A Scientific American investigation has revealed that the US Food and Drug Administration "manipulates the media," and has been "arm-twisting journalists into relinquishing their reportorial independence." Unfortunately, the magazine adds, other agencies are now doing the same thing.
The article tells the story of a day in April 2014, when the FDA promised NPR a scoop on a story, but only on the condition that the FDA would dictate who NPR could interview. "This kind of deal offered by the FDA — known as a close-hold embargo — is an increasingly important tool used by scientific and government agencies to control the behavior of the science press," SciaAm says. "Or so it seems. It is impossible to tell for sure because it is happening almost entirely behind the scenes. We only know about the FDA deal because of a wayward sentence inserted by an editor at the New York Times.

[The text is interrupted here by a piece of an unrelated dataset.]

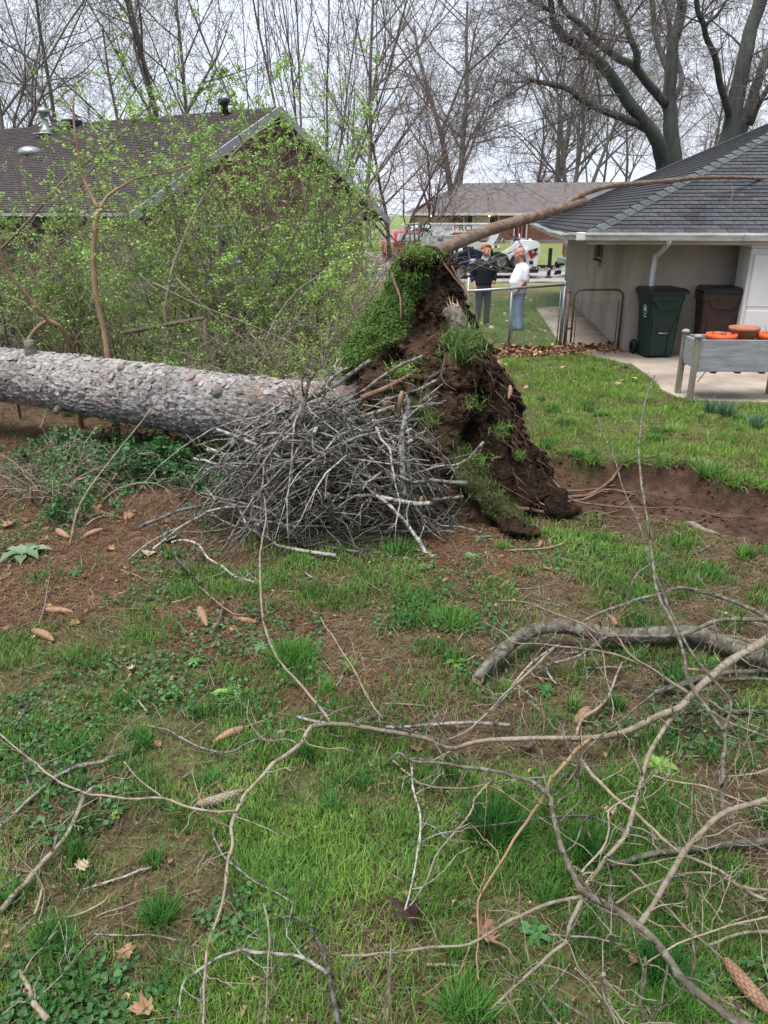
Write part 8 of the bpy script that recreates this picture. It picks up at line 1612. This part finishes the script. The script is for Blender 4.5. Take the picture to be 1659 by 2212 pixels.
# ================================================================== DEAD LEAVES
OUT = [(0, 1.0), (9, .72), (17, .66), (26, .74), (36, .60), (45, .50), (54, .74), (62, .86), (70, .62), (82, .52), (93, .42), (104, .60), (116, .66), (126, .44), (145, .40), (165, .36), (180, .22)]
def leaf_mb(L_, r, curl=.25):
    o = OUT + [(-a, q) for a, q in OUT[-2:0:-1]]; a = np.radians([q[0] for q in o]); rad_ = np.array([q[1] for q in o]) * L_ * .56 * r.uniform(.86, 1.1, len(o)); n = len(o); cx_, cy_, ph_ = r.normal(0, 1, 3); V = []
    for s_ in (1., .66, .33):
        x, y = rad_ * np.cos(a) * s_, rad_ * np.sin(a) * s_; u, v = x / L_, y / L_
        z = L_ * (curl * (1.3 * abs(cx_) * u * u + (.8 + abs(cy_)) * v * v * 1.6) + .05 * curl * np.sin(9 * u + ph_) * np.cos(8 * v) + .035 * np.abs(np.sin(a * 3.2)) * s_ * (1 + curl)); V.append(np.c_[x, y, z])
    V = np.vstack(V + [[[0, 0, 0]]]); i = np.arange(n); jn = (i + 1) % n; b = MB(); shade = .75 + .5 * r.random(len(V))
    Q = np.vstack([np.stack([i, jn, n + jn, n + i], -1), np.stack([n + i, n + jn, 2 * n + jn, 2 * n + i], -1)]); b.raw(V, Q, np.stack([2 * n + i, 2 * n + jn, np.full(n, 3 * n)], -1)); k_ = 16; b.tube(np.array([V[k_], V[k_] + [-L_ * .22, .01, .008], V[k_] + [-L_ * .4, .03, .004]]), .0016, 4)
    for q in (0, 7, 25): b.tube(np.array([[0, 0, .001], V[n + q] + [0, 0, .001], V[q] * .95 + [0, 0, .001]]), [.0014, .001, .0005], 3)
    return b
r = np.random.default_rng(91); M_leafpale = mat('pale_dead_leaf', (.46, .37, .28), (.30, .22, .15), sc=20, rough=.8); M_leafdark = mat('dark_dead_leaf', (.10, .06, .055), (.06, .035, .03), sc=20, rough=.7); M_leaftan = mat('tan_dead_leaf', (.36, .22, .13), (.20, .115, .065), sc=30, rough=.8, trans=.1)
LV = [((1038, 2015), 84, M_leaftan, .8, 'big tan lobed dead leaf near the bottom centre'), ((900, 1990), 66, M_leafdark, 2.6, 'dark curled dead leaf standing left of the big tan leaf'), ((1322, 1748), 42, M_leafpale, .3, 'pale lobed dead leaf by the lichened branch'), ((287, 1449), 26, M_leafpale, .5, 'small whitish leaf scrap in the left grass'), ((175, 1873), 40, M_leafpale, .3, 'pale crumpled leaf beside the thick tan stick'), ((272, 2056), 48, M_leaftan, .6, 'narrow tan leaf at the lower left'), ((315, 2188), 66, M_dead, .3, 'brown leaf at the bottom edge'),
      ((897, 1622), 40, M_leaftan, .3, 'tan leaf under the long forked branch'), ((1140, 1617), 48, M_leafdark, .9, 'dark curled leaf under the long forked branch'), ((1365, 2075), 30, M_dead, .5, 'brown leaf by the lichened branch at the bottom'), ((190, 1108), 62, M_leaftan, .3, 'large orange tan leaf in the litter before the trunk'), ((290, 1036), 30, M_leaftan, .4, 'tan leaf in the shade under the trunk'), ((397, 1077), 36, M_leaftan, .4, 'tan leaf at the left tip of the brush pile'), ((436, 1121), 34, M_leaftan, .4, 'orange leaf under the left of the brush pile'), ((318, 1198), 40, M_leafpale, .4, 'pale pinkish leaf below the brush pile'), ((367, 1168), 44, M_leafpale, .3, 'pale leaf left below the brush pile'), ((274, 1117), 30, M_leaftan, .4, 'small tan leaf right of the large orange tan leaf'), ((330, 1190), 30, M_leaftan, .4, 'orange tan leaf touching the pale pinkish leaf'), ((150, 1110), 36, M_dead, .4, 'brown leaf left of the large orange tan leaf'), ((24, 1136), 40, M_dead, .4, 'brown leaf at the left edge in the litter')]
for (x, y), s_, m, cu, lab in LV:
    p = gnd(x, y, .02); zc = proj(p)[1]; L_ = s_ * zc / FPX * 1.15; b = leaf_mb(L_, r, curl=cu); t = single(b, 'dead_leaf', m, lab, 'leaf', 'dead leaves on the ground', loc=(0, 0, 0)); t.location = (p[0], p[1], Hs(p[0], p[1]) + (.045 if s_ > 60 else .03)); t.rotation_euler = (r.normal(0, .25), r.normal(0, .25) - (.9 if 'standing' in lab else 0), r.uniform(0, 6.28))
protos = [leaf_mb(.11, r, curl=.5).mesh('dead_leaf', m, True) for m in (M_dead, M_leaftan, M_dead, M_leaftan, M_dead)]
q = 0
while q < 120:
    y0 = 2. + 6.3 * r.random(); x0 = (r.random() - .5) * (y0 * .95 + .8); lm_ = float(litmask(np.array([x0]), np.array([y0]))[0])
    if r.random() > .06 + .9 * lm_ or ((x0 - .75) / .9) ** 2 + ((y0 - 6.75) / .85) ** 2 < 1: continue
    ob = bpy.data.objects.new('dead_leaf', protos[q % 5]); COL.objects.link(ob); ob.location = (x0, y0, Hs(x0, y0) + .012); ob.rotation_euler = (r.normal(0, .3), r.normal(0, .3), r.uniform(0, 6.28)); s_ = r.uniform(.4, .95); ob.scale = (s_, s_, s_); tag(ob, 'small brown dead leaf lying in the needle litter', 'leaf', 'small dead leaves in the litter'); q += 1
b = MB(); n = 2200; u = r.random(n); side = fL - dirF * .6; a0 = side + (h1 - side) * u[:, None]; off = np.abs(r.normal(0, .22, n)); a0[:, 1] -= off - .10; pile = .11 * np.exp(-(off / .2) ** 2) * (.5 + fbm(a0[:, 0] * 3, a0[:, 1] * 3, 0, 4, 3)); a0[:, 2] = .015 + pile * r.random(n)
leaves(b, a0, r.uniform(.05, .11, n), r.uniform(.04, .09, n), np.array([(.33, .19, .11), (.24, .13, .075), (.45, .30, .19), (.17, .09, .055)])[r.integers(0, 4, n)] * r.uniform(.7, 1.3, (n, 1)), r, tilt=.9, fold=.6); tag(b.build('leaf_litter', M_deadattr), 'drift of brown dead leaves along the foot of the fence and gate', 'leaf litter', kind='stuff')
b = MB(); n = 130; y0 = r.uniform(11, 26, n); x0 = r.uniform(1.2, 4.6, n); leaves(b, np.stack([x0, y0, np.full(n, .05)], 1), r.uniform(.08, .14, n), r.uniform(.06, .1, n), np.array([(.50, .38, .25), (.36, .24, .15)])[r.integers(0, 2, n)], r, tilt=.3); tag(b.build('scattered_leaves', M_deadattr), 'tan dead leaves scattered over the lawn by the fence', 'leaf litter', kind='stuff')

# ================================================================== WEEDS, TUFTS, DAFFODILS
def rosette(x, y, sz, n, col, label, wid=.35, up=.35, cat='weed'):
    p = gnd(x, y, .02); zc = proj(p)[1]; R0 = sz * zc / FPX; b = MB()
    for q in range(n):
        a = q * 2.4 + r.normal(0, .2); L_ = R0 * r.uniform(.6, 1.1); m = 7; s_ = np.linspace(0, 1, m); el = up * r.uniform(.5, 1.5); d = np.array([math.cos(a), math.sin(a)]); sd = np.array([-d[1], d[0]])
        w_ = L_ * wid * np.sin(np.clip(s_ * .92 + .08, 0, 1) * math.pi) ** .7 * (1 + .25 * np.sin(s_ * 22)); z = .01 + L_ * (el * s_ - el * 1.0 * s_ ** 2.2) + .01 * r.random(); c = np.c_[d[0] * L_ * s_, d[1] * L_ * s_, z]; e_ = np.c_[sd[0] * w_ / 2, sd[1] * w_ / 2, w_ * .18]; e2_ = np.c_[-sd[0] * w_ / 2, -sd[1] * w_ / 2, w_ * .18]
        V = np.stack([c + e_, c, c + e2_], 1).reshape(-1, 3); Q = [[3 * i + k, 3 * i + k + 1, 3 * i + k + 4, 3 * i + k + 3] for i in range(m - 1) for k in (0, 1)]; b.raw(V, Q, None, np.array(col) * r.uniform(.7, 1.25))
    t = single(b, 'weed_rosette', M_leaf, label, cat, 'weeds in the lawn', loc=(0, 0, 0)); t.location = (p[0], p[1], Hs(p[0], p[1])); return t
rosette(52, 1200, 56, 15, (.19, .27, .17), 'large grey green thistle rosette at the left edge', wid=.42, up=.55)
rosette(985, 1432, 26, 12, (.26, .42, .10), 'bright light green rosette left of the sawn limb end'); rosette(498, 1492, 38, 22, (.22, .38, .09), 'light green dandelion rosette in the left centre grass')
rosette(1425, 1648, 38, 12, (.26, .44, .09), 'lettuce green weed in the branches at the right', wid=.5); rosette(1042, 1160, 26, 14, (.15, .24, .12), 'grey green rosette in front of the root plate'); rosette(910, 1120, 26, 14, (.13, .26, .08), 'green rosette at the right foot of the brush pile'); rosette(1180, 1488, 30, 16, (.06, .16, .05), 'dark green weed below the sawn limb')
rosette(160, 1236, 20, 12, (.07, .19, .06), 'small dark weed in the left litter'); rosette(420, 1425, 26, 16, (.14, .28, .08), 'soft green weed left of the bare dirt spot'); rosette(560, 1390, 28, 16, (.17, .30, .12), 'pale weed beside the big grass tuft'); rosette(250, 1760, 22, 8, (.24, .42, .09), 'single bright leaf cluster by the thick tan stick', wid=.5); rosette(1020, 1200, 22, 10, (.17, .28, .12), 'pale weed right of the brush pile'); rosette(915, 1222, 20, 8, (.15, .26, .12), 'flat weed below the longest grey branch'); rosette(1150, 2010, 44, 12, (.08, .22, .07), 'dark leafy weed among the ivy at the bottom')
def tuft(name, label, x, y, sz, h_px, n, col, w_px=1.6, lean=.35, cat='grass tuft', grp='tall grass tufts in the lawn'):
    p = gnd(x, y); zc = proj(p)[1]; R0 = sz * zc / FPX; b = MB(); a = r.uniform(0, 6.28, n); q = R0 * r.random(n) ** .6; P = np.stack([q * np.cos(a), q * np.sin(a), np.zeros(n)], 1); N = np.stack([P[:, 0] / R0 * .5, P[:, 1] / R0 * .5, np.ones(n)], 1); N /= np.linalg.norm(N, axis=1)[:, None]
    blades(b, P, N, r.uniform(.5, 1, n) * h_px * zc / FPX, np.full(n, w_px * zc / FPX) * r.uniform(.7, 1.3, n), np.array(col) * r.uniform(.6, 1.4, (n, 1)), lean=lean, r=r); t = single(b, name, M_grass, label, cat, grp, loc=(0, 0, 0)); t.location = (p[0], p[1], Hs(p[0], p[1]) - .005); return t
GD_ = (.055, .17, .03); GDD = (.03, .125, .022)
tuft('grass_tuft', 'round bright grass tuft in the middle of the lawn', 630, 1425, 46, 56, 520, (.075, .22, .035)); tuft('grass_tuft', 'dark tall grass tuft under the pale thin branch', 1065, 1800, 48, 110, 520, GDD, 2.2); tuft('grass_tuft', 'dark tall grass tuft right of the lichened branch bend', 1262, 1850, 36, 100, 380, GDD, 2.2); tuft('grass_tuft', 'dark grass tuft by the lichened branch near the bottom', 1425, 2100, 40, 100, 420, GDD, 2.4); tuft('grass_tuft', 'small dark grass tuft in the lower left lawn', 345, 1985, 28, 70, 260, GD_, 2.2); tuft('grass_tuft', 'grass tuft at the lower left edge', 115, 2035, 30, 80, 300, GD_, 2.4); tuft('grass_tuft', 'grass tuft at the bottom edge near the centre', 1010, 2180, 50, 100, 420, (.10, .24, .05), 2.6)
tuft('grass_tuft', 'bright grass clump above the sawn limb end', 975, 1345, 48, 40, 420, (.09, .25, .04)); tuft('grass_tuft', 'grass tuft on the rim behind the dirt pit', 1535, 1030, 26, 40, 260, (.13, .26, .07), 1.4); tuft('grass_tuft', 'grass clump at the left end of the pit', 1190, 1010, 14, 26, 140, (.17, .27, .09), 1.2); tuft('grass_tuft', 'dark grass clump far back on the bright lawn', 1430, 935, 26, 18, 200, GD_, 1.2); tuft('grass_tuft', 'light grass tuft before the brush pile', 860, 1190, 36, 34, 260, (.10, .24, .05), 1.5)
DC = (.10, .20, .12); 
for x, y, h_, lab in ((1535, 893, 42, 'left daffodil clump in front of the planter'), (1567, 900, 46, 'middle daffodil clump in front of the planter'), (1632, 925, 44, 'right daffodil clump near the right edge')): tuft('daffodil_clump', lab, x, y, 11, h_, 70, DC, 2.0, lean=.14, cat='plant', grp='daffodil clumps by the planter')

But for that breach of secrecy, nobody outside the small clique of government officials and trusted reporters would have known that the journalists covering the agency had given up their right to do independent reporting."
Using documents obtained through a FOIA request, the magazine adds it saw that this tactic was widely used, alongside deception, favoritism, and even threats. "By using close-hold embargoes and other methods, the FDA, like other sources of scientific information, are gaining control of journalists who are supposed to keep an eye on those institutions," SciAm says. "The watchdogs are being turned into lapdogs."
One problem is that the embargo system is such an established reality in the world of scientific journalism that no one complains, or even thinks too hard, about it. But close-hold embargoes go a step further, and even seasoned journalists are starting to balk, SciAm reports. The stories that tend to emerge from such embargoes "almost uniformly cleav[e] to the FDA's party line," the magazine adds.
Ivan Oransky, editor of the blog Embargo Watch, has complained that the FDA is trying to turn journalists "into stenographers."
"No matter how rare it might be, there is documentary evidence of its happening multiple times, and each instance since 2011 is a violation of the FDA's official media policy, which explicitly bans close-hold embargoes," SciAm says. "This policy still stands, just as it did before the last close-hold embargo. The smart money says that the agency's unofficial policy still stands, too — and the favoritism and close-hold embargoes continue. It is apparently too sweet an arrangement for the FDA simply to walk away."
But it's not just the fault of government, Oransky tells the magazine. Journalists aslo need to take some of the blame. "We as journalists need to look inward a little bit and think about why all of us feel we absolutely have to publish something at embargo [expiration] when we don't think we have the whole story?" he tells SciAm.